また、サブスクリプション形式で車両を貸し出すメーカーも登場。EC大手の京東(JDドットコム)や、フードデリバリー大手の美団(Meituan)、物流大手の順豊(SF)などの大手企業では、受注と納入が大幅に増加しており、1年間で1000台を超える車両を納入したところもあるという。こうした製品の低価格化の背景には、大量生産のほか、中国製部品の品質向上や、レーダーではなくコストの低いカメラを採用するといった部品の見直しも寄与している。
中国での無人配送車をはじめとする低速自動運転車の販売台数は、2024年には前年比34%増の約3万3000台、2025年には4万7000台に拡大すると予測されている(新戦略低速無人運転産業研究所調べ)。景気低迷の話題が続く中でも、この分野は堅調な成長を続けている。
無人配送車の普及を後押ししているのが、中国政府の政策だ。2024年11月には、2027年までに社会全体の物流コストの対GDP比を約13.5%まで削減することを目標とする、「社会全体の物流コストを効果的に削減するための行動計画」を発表している。その施策の一環として、ドローンや、ロボットが稼働する無人倉庫に加えて、無人配送車の活用が推奨されている。具体的には、宅配会社の都市内拠点からマンション団地内の配送ステーションまでの数キロの区間を無人配送車で結ぶことで人材不足の解決を目指している。
業界関係者によると、業態や運用モデルによっては、無人配送車を導入することで、速達コストを30~50%削減できる可能性があるという。中国では、中央政府が経済目標を掲げると、それに呼応する形で地方政府が続々と支援策を打ち出し、産業の発展が加速する構造がある。そうした背景を踏まえると、無人配送車は少なくとも2027年末までは、確実に成長が見込まれる有望産業といえるだろう。

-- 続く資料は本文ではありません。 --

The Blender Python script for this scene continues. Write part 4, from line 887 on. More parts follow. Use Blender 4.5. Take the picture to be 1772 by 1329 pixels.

自治体が許可すればどこでも走行していいというわけではなく、無人配送車が通行するためには、あらかじめ「走行ルート」の選定作業が必要になる。北京や深センなどでは、物流大手企業の菜鳥、美団、京東、極兎(J&Tエクスプレス)と、新石器、九識智能などが協力して配送に適した走行ルートを次々に設定し、その数を増やしている。
たとえば深センでは、300台弱の無人配送車が公道を走行していて、2025年末までにその数は1000台を超えそうな勢いで増えている。また走行ルートとして設定された道は市内で計300kmを超える。こうしたルートの設定は、企業側のニーズをもとにルートを評価し、走行ニーズに行政側も迅速に応えており、無人配送インフラの整備が加速している。

そうした背景を受けて、2025年に入ってからは、無人配送車の関連企業による大型の資金調達が相次いでいる。具体的には2月には新石器がC+ラウンドで10億元(約200億円)の資金調達を、4月には九識智能がB3ラウンドで1億ドル(約150億円)の資金調達を、5月には白犀牛が順豊をリード役として、Bラウンドで2億元(約40億円)の資金調達を完了したとそれぞれ発表した。これほど立て続けに資金調達が行われているのは、「これから市場が大きく広がり、収益が見込めるタイミングに差し掛かっている」という投資家の判断の裏返しとも言える。

十分な資金が確保されれば、研究開発の加速や製品展開の充実が可能となり、企業としての「ものづくり力」が高まるわけだ。2027年にはトライアンドエラーを重ね、より安定した挙動の自動配送車が街中でも珍しくなくなっているかもしれない。